The council had previously signaled it couldn’t fund the port’s capital requirements and meet the increased spending needed on the region’s rivers and water systems.

It has spent the past year considering its capital structure and its reliance on the port, which accounts for about 76 percent of the council’s income generating assets. The $10 million-plus it has received in port dividends over the past year has also subsidised ratepayers by about $140 a year each and accounted for close to a fifth of the council’s operating revenues.

If the council retained full ownership, the expansion costs would largely fall on ratepayers, as the projected increase in borrowing costs would almost consume the expected dividends.

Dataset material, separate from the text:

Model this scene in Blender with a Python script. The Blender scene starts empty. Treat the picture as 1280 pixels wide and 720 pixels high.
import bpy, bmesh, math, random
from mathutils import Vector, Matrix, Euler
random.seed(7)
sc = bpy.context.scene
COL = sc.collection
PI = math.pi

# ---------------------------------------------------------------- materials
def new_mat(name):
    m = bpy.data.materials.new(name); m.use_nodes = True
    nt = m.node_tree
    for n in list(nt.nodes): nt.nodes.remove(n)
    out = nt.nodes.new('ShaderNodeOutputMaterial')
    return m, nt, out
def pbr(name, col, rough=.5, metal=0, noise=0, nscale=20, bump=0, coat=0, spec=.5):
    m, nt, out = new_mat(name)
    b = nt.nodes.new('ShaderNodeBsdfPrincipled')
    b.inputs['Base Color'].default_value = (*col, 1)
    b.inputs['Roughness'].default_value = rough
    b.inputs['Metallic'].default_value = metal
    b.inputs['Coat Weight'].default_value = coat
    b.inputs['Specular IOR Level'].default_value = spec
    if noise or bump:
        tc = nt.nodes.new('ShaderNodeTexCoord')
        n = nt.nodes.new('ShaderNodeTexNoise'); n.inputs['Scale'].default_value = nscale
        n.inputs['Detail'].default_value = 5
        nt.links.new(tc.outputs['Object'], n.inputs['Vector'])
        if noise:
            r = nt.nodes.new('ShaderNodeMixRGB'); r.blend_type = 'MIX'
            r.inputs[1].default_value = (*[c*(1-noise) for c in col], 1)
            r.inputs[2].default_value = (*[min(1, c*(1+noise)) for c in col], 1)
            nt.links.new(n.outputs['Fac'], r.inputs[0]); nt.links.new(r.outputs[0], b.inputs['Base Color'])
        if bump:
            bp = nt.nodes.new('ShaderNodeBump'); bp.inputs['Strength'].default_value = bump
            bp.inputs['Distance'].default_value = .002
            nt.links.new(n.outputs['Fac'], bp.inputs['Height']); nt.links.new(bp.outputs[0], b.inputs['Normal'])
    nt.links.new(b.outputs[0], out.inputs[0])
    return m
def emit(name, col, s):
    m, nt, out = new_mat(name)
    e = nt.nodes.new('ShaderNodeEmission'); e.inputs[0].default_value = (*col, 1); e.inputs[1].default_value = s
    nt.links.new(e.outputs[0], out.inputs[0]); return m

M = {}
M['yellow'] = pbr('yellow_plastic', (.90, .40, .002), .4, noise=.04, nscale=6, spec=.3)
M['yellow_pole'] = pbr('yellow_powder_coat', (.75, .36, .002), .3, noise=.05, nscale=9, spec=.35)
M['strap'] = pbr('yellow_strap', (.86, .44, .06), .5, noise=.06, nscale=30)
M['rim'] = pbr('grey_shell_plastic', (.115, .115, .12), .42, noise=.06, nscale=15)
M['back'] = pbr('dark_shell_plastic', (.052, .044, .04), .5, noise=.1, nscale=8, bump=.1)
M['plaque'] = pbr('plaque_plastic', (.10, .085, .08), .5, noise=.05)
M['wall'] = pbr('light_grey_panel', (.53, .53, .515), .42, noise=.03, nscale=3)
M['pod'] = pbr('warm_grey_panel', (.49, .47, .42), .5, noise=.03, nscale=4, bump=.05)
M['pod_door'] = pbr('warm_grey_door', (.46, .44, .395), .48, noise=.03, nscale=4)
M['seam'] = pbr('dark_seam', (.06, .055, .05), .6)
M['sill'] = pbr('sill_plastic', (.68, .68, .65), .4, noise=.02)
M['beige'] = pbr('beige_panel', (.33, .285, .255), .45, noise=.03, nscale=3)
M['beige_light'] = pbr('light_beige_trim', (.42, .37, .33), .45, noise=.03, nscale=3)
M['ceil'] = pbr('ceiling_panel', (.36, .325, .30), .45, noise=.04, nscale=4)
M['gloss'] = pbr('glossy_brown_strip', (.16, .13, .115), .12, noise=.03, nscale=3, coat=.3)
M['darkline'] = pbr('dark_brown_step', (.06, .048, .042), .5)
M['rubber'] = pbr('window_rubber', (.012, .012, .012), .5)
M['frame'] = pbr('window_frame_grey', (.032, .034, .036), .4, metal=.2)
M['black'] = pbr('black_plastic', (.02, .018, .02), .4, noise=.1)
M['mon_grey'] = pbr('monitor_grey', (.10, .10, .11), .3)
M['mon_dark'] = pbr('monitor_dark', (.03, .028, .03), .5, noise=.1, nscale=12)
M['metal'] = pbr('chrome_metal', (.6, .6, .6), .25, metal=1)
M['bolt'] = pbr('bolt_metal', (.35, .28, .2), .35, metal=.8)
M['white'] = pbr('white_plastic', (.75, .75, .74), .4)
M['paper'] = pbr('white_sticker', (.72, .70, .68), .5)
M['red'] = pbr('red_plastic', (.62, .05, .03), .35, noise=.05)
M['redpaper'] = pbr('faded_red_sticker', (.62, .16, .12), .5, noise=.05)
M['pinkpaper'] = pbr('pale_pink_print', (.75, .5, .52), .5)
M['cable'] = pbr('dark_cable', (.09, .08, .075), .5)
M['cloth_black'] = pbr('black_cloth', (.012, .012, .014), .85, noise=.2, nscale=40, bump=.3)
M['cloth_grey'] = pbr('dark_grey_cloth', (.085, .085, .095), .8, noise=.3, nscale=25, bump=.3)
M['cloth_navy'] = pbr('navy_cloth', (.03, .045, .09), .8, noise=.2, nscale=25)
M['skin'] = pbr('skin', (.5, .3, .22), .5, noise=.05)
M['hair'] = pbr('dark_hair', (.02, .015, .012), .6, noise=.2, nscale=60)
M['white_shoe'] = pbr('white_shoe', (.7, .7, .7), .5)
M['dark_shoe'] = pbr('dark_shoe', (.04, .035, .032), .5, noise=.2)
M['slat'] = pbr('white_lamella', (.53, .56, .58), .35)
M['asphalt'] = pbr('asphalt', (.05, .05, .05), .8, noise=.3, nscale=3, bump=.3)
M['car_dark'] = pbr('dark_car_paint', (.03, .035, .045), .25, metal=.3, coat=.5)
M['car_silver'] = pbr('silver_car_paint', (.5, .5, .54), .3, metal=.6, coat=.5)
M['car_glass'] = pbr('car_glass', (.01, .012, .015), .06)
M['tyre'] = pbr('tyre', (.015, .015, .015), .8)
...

Councillors today noted there would be little appetite among ratepayers for a 45 percent rate increase.

A working group the council established last year had previously been sceptical that a minority stake listed on NZX would be sufficiently attractive to investors. It had favoured the option of an operating lease.

Graham said councillors had also initially favoured that option, which could deliver more than $460 million to the council upfront for a 50-year lease.

While that model had worked well for some Australian ports, he said there was concern at the aggressive returns a new operator may require, and how the council would manage that relationship long-term.

At Sept. 30 last year, the port had total assets of $329 million, funded with equity of $205.1 million. Papers tabled for today’s meeting show the council values the port stake in its accounts at $291 million.

While the council has approved the sale of up to 49 percent of the business, its intention is to only sell a 45 percent stake.

Nor does the council plan to seek another port company or port operator as a cornerstone investor.

“We’re very confident in the current governance and management of the port,” chief executive James Palmer said.